• _STATED EXERCISE_: Repeat exactly the lines from the start of the material below up to and including the "S.camera = cam" line.

• _DATA BLOCK_:
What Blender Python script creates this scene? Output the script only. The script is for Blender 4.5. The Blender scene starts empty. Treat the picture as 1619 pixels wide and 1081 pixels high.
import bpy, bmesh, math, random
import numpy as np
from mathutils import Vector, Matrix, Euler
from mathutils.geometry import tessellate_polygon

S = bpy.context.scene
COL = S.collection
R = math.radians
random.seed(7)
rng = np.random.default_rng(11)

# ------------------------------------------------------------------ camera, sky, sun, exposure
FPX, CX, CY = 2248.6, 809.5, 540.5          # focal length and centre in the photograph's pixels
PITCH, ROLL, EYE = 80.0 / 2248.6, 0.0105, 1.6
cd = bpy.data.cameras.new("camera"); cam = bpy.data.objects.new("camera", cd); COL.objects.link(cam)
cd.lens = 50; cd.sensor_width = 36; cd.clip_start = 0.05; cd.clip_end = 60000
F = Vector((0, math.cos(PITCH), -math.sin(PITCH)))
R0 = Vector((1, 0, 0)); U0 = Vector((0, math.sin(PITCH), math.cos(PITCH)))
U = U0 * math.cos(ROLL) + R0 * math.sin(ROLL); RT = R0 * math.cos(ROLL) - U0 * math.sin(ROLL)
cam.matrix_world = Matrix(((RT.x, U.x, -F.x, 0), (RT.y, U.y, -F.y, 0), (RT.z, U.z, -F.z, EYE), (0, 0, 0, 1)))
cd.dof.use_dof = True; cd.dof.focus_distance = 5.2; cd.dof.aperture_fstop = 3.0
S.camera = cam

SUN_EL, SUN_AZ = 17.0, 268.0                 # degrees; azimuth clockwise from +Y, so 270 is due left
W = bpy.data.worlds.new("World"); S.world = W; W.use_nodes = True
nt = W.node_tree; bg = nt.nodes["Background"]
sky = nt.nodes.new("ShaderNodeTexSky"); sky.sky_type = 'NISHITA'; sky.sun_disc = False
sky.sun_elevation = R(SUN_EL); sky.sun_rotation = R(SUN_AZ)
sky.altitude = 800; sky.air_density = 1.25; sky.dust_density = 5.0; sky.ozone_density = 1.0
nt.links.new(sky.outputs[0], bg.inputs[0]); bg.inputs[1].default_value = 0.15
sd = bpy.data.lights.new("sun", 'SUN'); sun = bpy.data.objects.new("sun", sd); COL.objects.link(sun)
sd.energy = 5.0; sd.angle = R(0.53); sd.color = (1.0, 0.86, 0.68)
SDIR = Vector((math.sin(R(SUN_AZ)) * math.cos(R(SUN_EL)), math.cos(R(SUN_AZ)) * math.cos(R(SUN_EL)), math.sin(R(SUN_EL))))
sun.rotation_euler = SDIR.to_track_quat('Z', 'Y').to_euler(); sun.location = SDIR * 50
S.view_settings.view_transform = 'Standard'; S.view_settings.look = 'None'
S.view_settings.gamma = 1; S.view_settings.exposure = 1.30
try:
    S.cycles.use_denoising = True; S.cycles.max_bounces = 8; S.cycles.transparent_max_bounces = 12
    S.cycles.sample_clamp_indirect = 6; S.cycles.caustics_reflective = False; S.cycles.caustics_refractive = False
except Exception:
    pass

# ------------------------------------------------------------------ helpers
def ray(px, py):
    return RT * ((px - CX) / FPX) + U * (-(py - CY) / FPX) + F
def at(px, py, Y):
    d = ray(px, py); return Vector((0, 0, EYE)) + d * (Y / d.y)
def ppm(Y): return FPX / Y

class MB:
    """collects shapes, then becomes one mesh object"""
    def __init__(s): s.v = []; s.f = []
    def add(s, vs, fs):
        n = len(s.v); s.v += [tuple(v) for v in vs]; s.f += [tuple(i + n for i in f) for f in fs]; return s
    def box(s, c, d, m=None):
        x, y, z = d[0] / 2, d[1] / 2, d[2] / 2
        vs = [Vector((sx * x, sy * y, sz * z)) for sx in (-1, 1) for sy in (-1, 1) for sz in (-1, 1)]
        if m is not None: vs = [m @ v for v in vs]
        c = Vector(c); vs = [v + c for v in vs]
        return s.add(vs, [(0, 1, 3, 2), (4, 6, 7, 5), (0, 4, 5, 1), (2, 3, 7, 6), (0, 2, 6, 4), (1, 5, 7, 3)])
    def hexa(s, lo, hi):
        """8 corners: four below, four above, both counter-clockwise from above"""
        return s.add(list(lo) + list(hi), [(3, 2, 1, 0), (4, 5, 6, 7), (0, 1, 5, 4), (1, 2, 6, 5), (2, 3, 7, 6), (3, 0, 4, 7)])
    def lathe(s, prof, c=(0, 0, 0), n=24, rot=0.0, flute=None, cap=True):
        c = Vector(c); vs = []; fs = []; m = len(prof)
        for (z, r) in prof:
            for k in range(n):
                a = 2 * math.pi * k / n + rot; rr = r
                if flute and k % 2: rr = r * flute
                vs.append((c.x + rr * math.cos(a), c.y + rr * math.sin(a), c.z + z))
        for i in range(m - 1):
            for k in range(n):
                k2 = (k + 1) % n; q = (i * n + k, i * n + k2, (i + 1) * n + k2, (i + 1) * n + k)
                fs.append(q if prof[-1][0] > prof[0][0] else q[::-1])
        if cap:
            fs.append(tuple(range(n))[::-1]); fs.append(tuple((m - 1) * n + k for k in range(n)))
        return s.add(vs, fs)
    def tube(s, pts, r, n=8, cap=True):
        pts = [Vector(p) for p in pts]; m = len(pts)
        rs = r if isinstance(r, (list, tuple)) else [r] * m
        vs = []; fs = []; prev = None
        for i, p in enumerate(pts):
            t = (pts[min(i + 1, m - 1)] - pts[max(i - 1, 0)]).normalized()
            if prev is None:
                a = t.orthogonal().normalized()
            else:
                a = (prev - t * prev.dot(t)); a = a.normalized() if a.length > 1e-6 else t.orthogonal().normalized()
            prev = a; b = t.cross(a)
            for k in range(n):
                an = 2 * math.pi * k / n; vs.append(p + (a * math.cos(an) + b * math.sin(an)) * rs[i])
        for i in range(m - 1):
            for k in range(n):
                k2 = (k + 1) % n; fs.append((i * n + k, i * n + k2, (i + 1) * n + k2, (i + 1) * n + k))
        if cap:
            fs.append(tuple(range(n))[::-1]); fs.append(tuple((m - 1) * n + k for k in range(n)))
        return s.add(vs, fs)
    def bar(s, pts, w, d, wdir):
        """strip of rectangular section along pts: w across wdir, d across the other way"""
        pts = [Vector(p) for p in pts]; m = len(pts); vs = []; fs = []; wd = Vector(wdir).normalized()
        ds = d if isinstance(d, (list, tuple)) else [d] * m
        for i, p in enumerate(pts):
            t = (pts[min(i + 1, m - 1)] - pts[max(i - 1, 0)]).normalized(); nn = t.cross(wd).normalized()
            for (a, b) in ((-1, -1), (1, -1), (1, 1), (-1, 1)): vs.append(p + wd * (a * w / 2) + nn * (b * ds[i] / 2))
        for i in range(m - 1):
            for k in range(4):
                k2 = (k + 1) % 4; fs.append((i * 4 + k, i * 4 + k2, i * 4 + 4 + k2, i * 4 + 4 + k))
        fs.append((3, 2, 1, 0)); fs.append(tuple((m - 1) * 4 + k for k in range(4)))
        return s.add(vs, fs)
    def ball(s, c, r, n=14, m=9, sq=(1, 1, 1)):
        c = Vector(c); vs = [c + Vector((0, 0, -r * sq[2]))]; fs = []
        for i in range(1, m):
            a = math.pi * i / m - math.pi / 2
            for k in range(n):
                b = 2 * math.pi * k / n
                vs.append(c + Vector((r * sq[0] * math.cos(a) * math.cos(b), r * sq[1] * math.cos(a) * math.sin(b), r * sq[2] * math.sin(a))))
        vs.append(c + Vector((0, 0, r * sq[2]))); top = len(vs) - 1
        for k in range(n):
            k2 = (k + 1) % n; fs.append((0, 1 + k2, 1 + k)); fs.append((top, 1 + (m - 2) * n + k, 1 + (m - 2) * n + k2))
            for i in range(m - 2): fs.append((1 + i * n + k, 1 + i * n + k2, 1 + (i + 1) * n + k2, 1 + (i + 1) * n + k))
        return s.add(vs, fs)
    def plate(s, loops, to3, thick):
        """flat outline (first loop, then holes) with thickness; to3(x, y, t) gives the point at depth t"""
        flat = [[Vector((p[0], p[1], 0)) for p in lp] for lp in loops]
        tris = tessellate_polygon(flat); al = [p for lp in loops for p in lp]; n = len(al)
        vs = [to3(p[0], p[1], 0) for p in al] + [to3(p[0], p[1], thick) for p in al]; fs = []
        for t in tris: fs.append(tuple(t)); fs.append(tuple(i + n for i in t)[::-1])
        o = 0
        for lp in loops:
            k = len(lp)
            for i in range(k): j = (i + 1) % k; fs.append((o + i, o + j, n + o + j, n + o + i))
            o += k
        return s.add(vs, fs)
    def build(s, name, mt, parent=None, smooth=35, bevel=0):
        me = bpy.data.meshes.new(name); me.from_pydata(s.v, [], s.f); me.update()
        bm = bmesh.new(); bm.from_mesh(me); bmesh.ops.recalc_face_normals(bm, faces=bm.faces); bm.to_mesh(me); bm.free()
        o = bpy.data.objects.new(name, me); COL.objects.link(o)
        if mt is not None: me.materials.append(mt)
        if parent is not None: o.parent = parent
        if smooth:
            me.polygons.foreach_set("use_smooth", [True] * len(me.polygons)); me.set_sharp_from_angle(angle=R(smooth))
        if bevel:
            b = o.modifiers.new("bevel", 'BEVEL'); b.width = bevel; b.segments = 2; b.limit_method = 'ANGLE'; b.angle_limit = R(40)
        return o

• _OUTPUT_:
What Blender Python script creates this scene? Output the script only. The script is for Blender 4.5. The Blender scene starts empty. Treat the picture as 1619 pixels wide and 1081 pixels high.
import bpy, bmesh, math, random
import numpy as np
from mathutils import Vector, Matrix, Euler
from mathutils.geometry import tessellate_polygon

S = bpy.context.scene
COL = S.collection
R = math.radians
random.seed(7)
rng = np.random.default_rng(11)

# ------------------------------------------------------------------ camera, sky, sun, exposure
FPX, CX, CY = 2248.6, 809.5, 540.5          # focal length and centre in the photograph's pixels
PITCH, ROLL, EYE = 80.0 / 2248.6, 0.0105, 1.6
cd = bpy.data.cameras.new("camera"); cam = bpy.data.objects.new("camera", cd); COL.objects.link(cam)
cd.lens = 50; cd.sensor_width = 36; cd.clip_start = 0.05; cd.clip_end = 60000
F = Vector((0, math.cos(PITCH), -math.sin(PITCH)))
R0 = Vector((1, 0, 0)); U0 = Vector((0, math.sin(PITCH), math.cos(PITCH)))
U = U0 * math.cos(ROLL) + R0 * math.sin(ROLL); RT = R0 * math.cos(ROLL) - U0 * math.sin(ROLL)
cam.matrix_world = Matrix(((RT.x, U.x, -F.x, 0), (RT.y, U.y, -F.y, 0), (RT.z, U.z, -F.z, EYE), (0, 0, 0, 1)))
cd.dof.use_dof = True; cd.dof.focus_distance = 5.2; cd.dof.aperture_fstop = 3.0
S.camera = cam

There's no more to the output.